Mas outros benefícios também têm sido assegurados: há decisões do STJ no sentido de que débitos ínfimos não podem impedir a concessão da medida liminar. Outro argumento, utilizado em momento anterior à unificação do INSS e da Receita Federal: estabelecimentos deveriam ser analisados de maneira autônoma, de forma que, se eu tenho uma rede de escolas, cada uma das escolas deve ter a sua regularidade fiscal aferida de forma independente, tendo em vista que ela tem um CNPJ autônomo. Ela deve ser considerada uma pessoa jurídica autônoma para fins de comprovação de regularidade das suas obrigações.
Outro argumento que, em algumas circunstâncias, vi ser aplicado, é no sentido de que não é possível o indeferimento de uma CND por valores que não comprometam a saúde financeira da empresa. Em casos como esse, o indeferimento da CND implicaria impedimento do exercício regular da atividade econômica, o que violaria o texto constitucional. Em algumas circunstâncias o Superior Tribunal de Justiça se manifestou favoravelmente a este entendimento.
E, por último, vale ressaltar a seguinte situação: um dos requisitos para transferência de bens imóveis ou até operações de fusão, cisão e aquisição é a apresentação de uma CND. Entretanto, especificamente em relação à transferência de imóveis o Novo Código Civil não exige a CND. Por conta disso, existem manifestações em 1ª instância e no Tribunal de Justiça do Estado de São Paulo que permitem a transferência de bens imóveis independente de existir CND ou não.

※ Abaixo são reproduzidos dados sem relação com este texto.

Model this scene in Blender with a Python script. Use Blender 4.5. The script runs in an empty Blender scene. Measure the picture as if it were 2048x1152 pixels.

Ainda gostaria de comentar com os senhores o seguinte: nos países de primeiro mundo não existe nada comparado a uma CND. França, Inglaterra, EUA, Alemanha não têm; a Espanha tem algo que se assemelha um pouco, mas que não traz o grau de embaraço que a CND acarreta no Brasil; Portugal tem algo também muito mais simples. A China utiliza a CND apenas para evitar remessas para o exterior de recursos por parte de investidores que não mantenham recursos no país suficientes para satisfazer suas obrigações e a Índia, depois da última reforma tendente a desburocratizar o sistema tributário indiano, fez com que a importância da CND fosse sensivelmente reduzida. Outros países latinos, como a Argentina e o Chile, não têm CND, o que nos leva à grande pergunta levantada pela primeira vez neste seminário: para que serviria a CND? O que justifica a exigência de CND com requisito para celebrar um negócio, levando em consideração que existem outros meios muito mais eficazes para saber se uma empresa tem ou não saúde financeira?
Eu me lembro de João Mangabeira quando dizia que no absurdo o Brasil tem um precedente. Está na hora de nós deixarmos de ter esse precedente e aproveitar de maneira mais intensa o momento que estamos vivendo, de crescimento e desenvolvimento econômico.
Seriam estes os pontos a serem tratados. Muito obrigado.